May 5, 2006 11:34 AM   Subscribe

Does anyone know an online resource where I could get a layman drawing and parts of a Franklin stove? I'm interested in how it was built and how it works.

All I can find on the web appears to be word descriptions of them replacing open fires, brief summaries, or 'franklin-type stoves' for sale. But none of them seem to fully illustrate where the fire goes, how cooking on it worked, how it was built etc.

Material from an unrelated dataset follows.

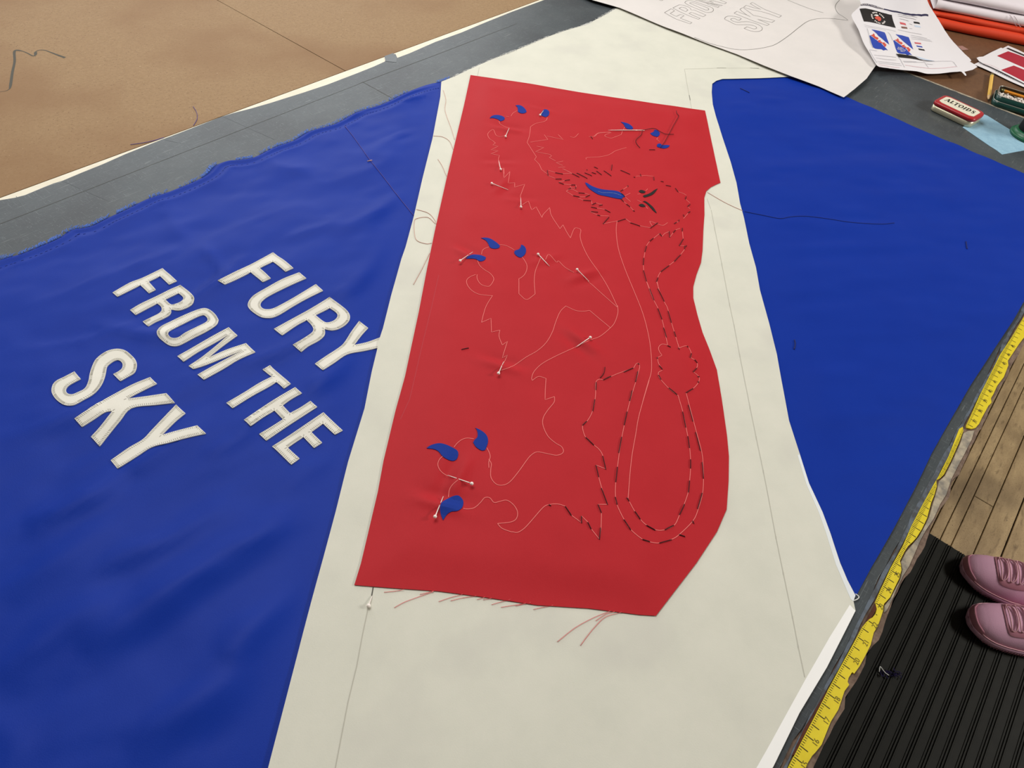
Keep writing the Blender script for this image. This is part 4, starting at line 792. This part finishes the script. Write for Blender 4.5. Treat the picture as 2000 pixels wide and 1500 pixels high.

Just a normal person's curiosity.
posted by eatdonuts to Technology (6 answers total)
 
Here's an owners' manual
posted by buggzzee23 at 11:43 AM on May 5, 2006


It's not a cook stove, it's just a heating device.
Here's a good cutaway drawing.
And another one. (scroll down)
And a third.
posted by Floydd at 11:47 AM on May 5, 2006


And buggzzee23, that's a cast iron fireplace, not a true Franklin. A Franklin stove has a fresh air intake and baffles behind the combustion chamber to extract more heat.
posted by Floydd at 11:51 AM on May 5, 2006


Response by poster: I've actually seen a few of these and I'm still a bit confused. Where does the fire go? Just in the mouth of the third diagram (from Floydd). I think I may need simplier diagrams than this. I'm trying to explain the whole set up to a 9 year old.
posted by eatdonuts at 12:19 PM on May 5, 2006


The wood is placed on the flat surface above the cold air intake. The temperature differential causes the air to move through the intake and then through the various chambers (see Floydd's first link), heating up significantly along the way. The hot air then exits to the sides.
posted by pmbuko at 12:34 PM on May 5, 2006


Yup, if you look at Figure 2 in this diagram you build the fire right under the sun in that opening there. That's the firebox.